View Full Version : FIRST Summary?
team1852
03-04-2006, 21:52
Hello
I heard that teams must submit some sort of a summary to the FIRST organization. What exactly should be included in this summary and where should it be sent? Any details shedding light on this would greatly be appreciated.
-Team 1852
irishninja
03-04-2006, 22:03
If you are talking about the engineering summary, that is due soon. For teams that are eligible, i believe there are five different awards you can win to be eligible, they can submit drawings, cad files, pictures, and descriptions of an engineering part of their robot for a FIRST robotics book soon to be published.
Hello
I heard that teams must submit some sort of a summary to the FIRST organization. What exactly should be included in this summary and where should it be sent? Any details shedding light on this would greatly be appreciated.
-Team 1852
Let's see. There are two summaries that you can submit. One is a yearbook page. I don't know the details, but it's probably in the manual--Section 7 or Section 8 would be good starting points. The other is the book publishing one. If you haven't won one of the awards (all of which are technical) to qualify, don't worry about it. If you did, then you have one month to the day to write and submit everything asked for (detailed in Section 10 of the manual). I'm not sure if either is required, but if either is, it's the yearbook.
robochick1319
04-04-2006, 07:49
We are qualified to submit to the book as well. (Congrats to y'all) I believe (and this IS in the manual on FIRSTs website) that you must submit pictures of your robot alongside a biography if you will depicting your design and implementation of the actual machine.

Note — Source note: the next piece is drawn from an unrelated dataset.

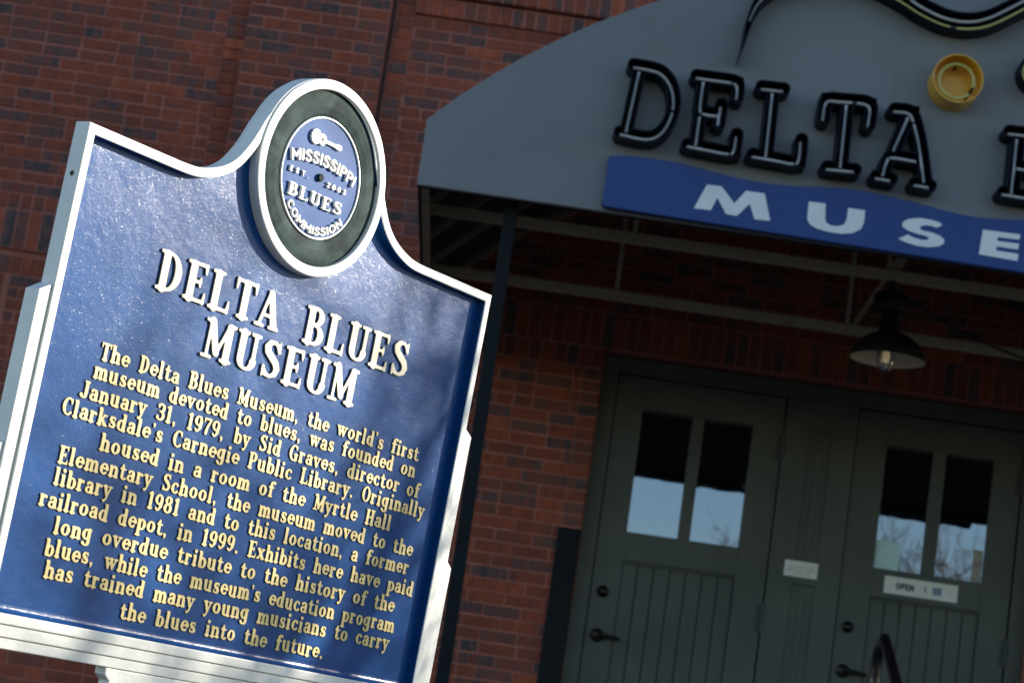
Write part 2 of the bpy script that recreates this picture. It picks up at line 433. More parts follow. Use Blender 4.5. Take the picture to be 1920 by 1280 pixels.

(i.e. sketches, drawings, parts lists, build processes, etc.)
I think it should be mainly based on the ROBOT itself since that is the reason your in the book.
BTW which award did you win? :)
dhitchco
04-04-2006, 08:44
you must submit pictures of your robot alongside a biography
Getting GOOD photos of your robot itself is a MUST and is sometimes forgotten at the regional events and is typically forgotten in the rush to get the robot shipped.
We (team 1511) will be bringing our large chromakey green screen backdrop to the pits in Atlanta this year (look for it hanging on some wall near the practice field).
The green-screen background is good for robot and team photos since you can drop-out the background easily and subsitute the colors of your team, or a school background photo, etc. The chromakey can also be used for picture-in-picture video ala the weatherman on TV.
We've taken some good green screen photos of our robot for the book submission as well. Visit our many photo collections at rollingthunder.smugmug.com
Tim Baird
04-04-2006, 09:16
We've taken some good green screen photos of our robot for the book submission as well. Visit our many photo collections at rollingthunder.smugmug.com
We had this same problem, we had a bunch of photos of our robot before we shipped it, but none against a plain backdrop (page 3 of section 10).
FYI, though, the manual specifically says a WHITE background. The green will look cool, but you might want to take some on a white area too. At Boston we found a big white wall in the pits and took some pictures before we crated up for Atlanta.
Tim Baird
04-04-2006, 09:18
We had this same problem, we had a bunch of photos of our robot before we shipped it, but none against a plain backdrop (page 3 of section 10).
FYI, though, the manual specifically says a WHITE background. The green will look cool, but you might want to take some on a white area too. At Boston we found a big white wall in the pits and took some pictures before we crated up for Atlanta.
I type quicker than I read sometimes. Your Chromakey background will be great and you can just edit later, but, for most teams that don't have access to that, you should stick to a white drape, wall, bedsheet, etc.